Pakistan Approves New Barter Trade Framework with Afghanistan, Iran, and Russia
Pakistan has officially approved a revised barter trade framework to strengthen regional trade with Afghanistan, Iran, and Russia, offering a more flexible and inclusive system for import and export activities. The updated mechanism is expected to boost cross-border commerce and support Pakistan’s efforts to diversify trading routes.
Extended Trade Periods and Flexible Rules
According to the official notification, the duration for barter transactions has been extended from 90 to 120 days, allowing traders additional time to complete transactions. The revised rules also introduce quarterly monitoring by customs authorities to ensure trade balance and compliance.
Traders must now align the value of imports and exports every three months.

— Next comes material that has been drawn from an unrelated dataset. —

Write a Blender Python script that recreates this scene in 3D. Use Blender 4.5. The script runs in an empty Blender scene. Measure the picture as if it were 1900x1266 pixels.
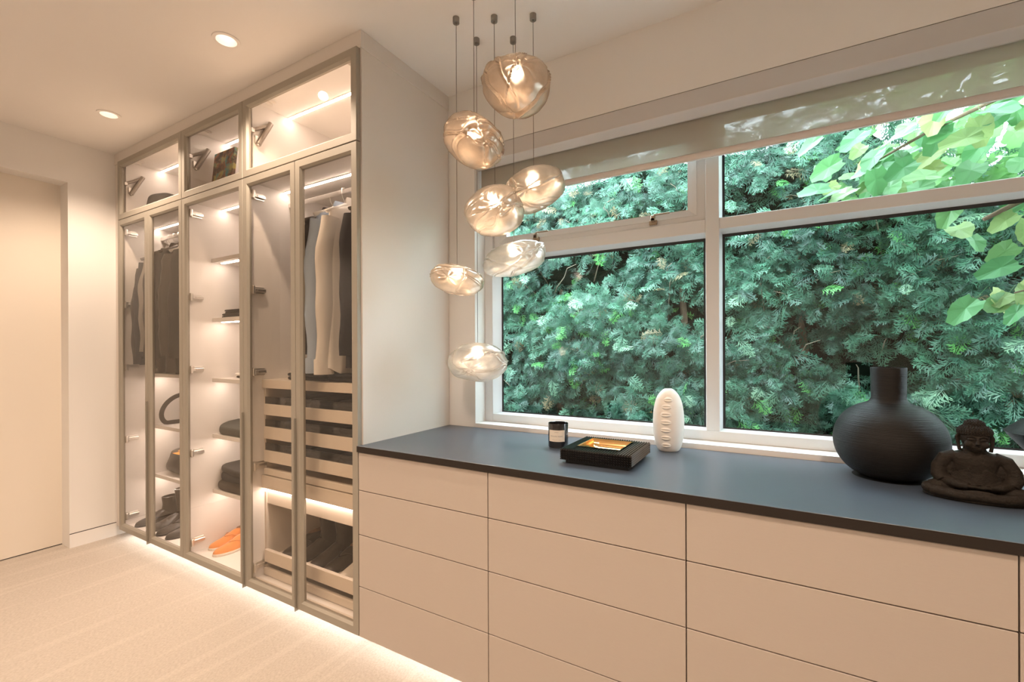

Failure to do so could result in the revocation of trade authorization. Importantly, the condition requiring imports before exports has been removed, enabling both activities to occur simultaneously, a move expected to streamline operations.
Private Sector Empowered Under New Framework
In a significant policy shift, private entities have been granted permission to form consortiums for barter trade, offering new opportunities for collaboration. Exporters are now fully incorporated into the system, replacing restrictive trade lists with a policy aligned with Pakistan’s broader import-export strategy.
Authorities have also clarified that any violations or tax defaults under this framework will invite legal and financial penalties, ensuring transparency and accountability in trade practices. The policy emphasizes simplified procedures while maintaining robust oversight.
Formulated with Multi-Agency Consultation
Officials stated that the revised framework was prepared after consultations with the State Bank of Pakistan (SBP), the Ministry of Foreign Affairs, and the Federal Board of Revenue (FBR). This collaborative effort followed implementation challenges with the 2023 barter mechanism, which had faced practical obstacles in execution.
The new framework is expected to revitalize Pakistan’s regional trade by expanding the scope of permissible goods, encouraging export growth, and fostering stronger economic partnerships with neighboring countries. Analysts believe the move could reduce reliance on traditional currency-based systems and enhance resilience against global financial fluctuations.